Monday, November 13, 2006

TAT test

For this assignment, I decided to do the projective test (The TAT). This test showed me a picture from the Thematic Apperception Test, and asked me to describe it. The purpose is to see how individuals reveal parts of their own personalities while looking at an ambiguous picture. The words that I typed were analyzed using the LIWC (Linguistic Inquiry and Word Count) program developed at the University of Texas and University of Auckland in New Zealand.


These are my results:

Need for Achievement 6.96

Need for Affiliation 0.28

Need for power 0.56

Self-references (I, me, my) 0.00

Social words 6.69

Positive emotions 1.95

Negative emotions 0.84

Big words (> 6 letters) 18.11


The results of my story showed that I was just about average with the other females who have taken this test. I ranked higher on the dimensions for “need for achievement” and “big words”, but everything else was either average, or slightly below average. Based on my results, I am not really sure how accurate this kind of approach to language really is. I received below average scores on certain categories that I thought I had included in my story. For example, I received a low score for “need for affiliation”, which is about the attention to human relationships in the story. I got a 0.28, and the average was a 1.3. I thought this was strange, though, because I did talk about the relationship between the women a lot. I do not think that this approach can pick up subtle ideas from the text, and that it can only detect explicit use of language.

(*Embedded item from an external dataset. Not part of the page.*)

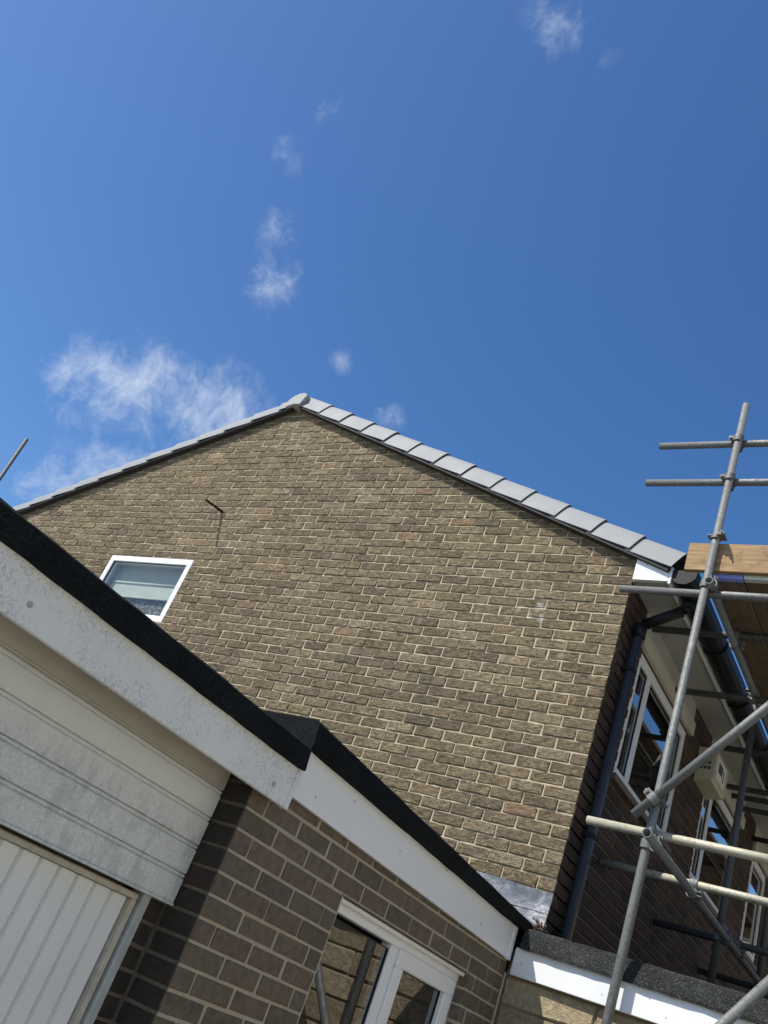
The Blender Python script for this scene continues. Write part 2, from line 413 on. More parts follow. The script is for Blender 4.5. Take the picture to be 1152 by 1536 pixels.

This approach could be used to detect deception in the ways that Keila and Skillicorn did their study on the Enron emails. They used the factors of fewer first person pronouns, exclusive words, and more negative emotion words and action verbs to detect a lie. The TAT test’s categories look at negative emotions, positive emotions, social words, self-references, and big words, which could be used to detect deception. This method could also backfire because of the way in which they ask people to tell a story. Since I was telling a story about these two women, I did not reference myself at all; therefore I did not use any first-person pronouns. Keila and Skillicorn also ran into this problem since their emails were mostly business related, and using first-person pronouns in a business context is usually not appropriate.

The Interpersonal deception theory (IDT) attempts to explain deception from an interpersonal and conversational perspective, rather than an individual and psychological perspective. It says that deceivers will display strategic modifications of behavior in response to a receiver’s suspicions, but may also display inadvertent behavior, or leakage cues, indicating that deception is occurring. I think that the projective test using the TAT would be good at detecting the leakage cues that are talked about in the IDT theory. When people write about an event, they use certain words without thinking about it, and this test would be able to find which of those words, such as first-person pronouns, are signs of deception or not. The projective test could also look at the use of negative and positive words to detect deception, since those are usually used by people without them realizing it.

Overall, I think that since I was asked to make up a story, it did not reveal much about what a lie would look like. I was being creative, and believed in the story I was writing, as opposed to trying to deceive someone about something that did not actually happen. I think if I tried to lie about an actual experience, my results might have appeared to be more deceptive.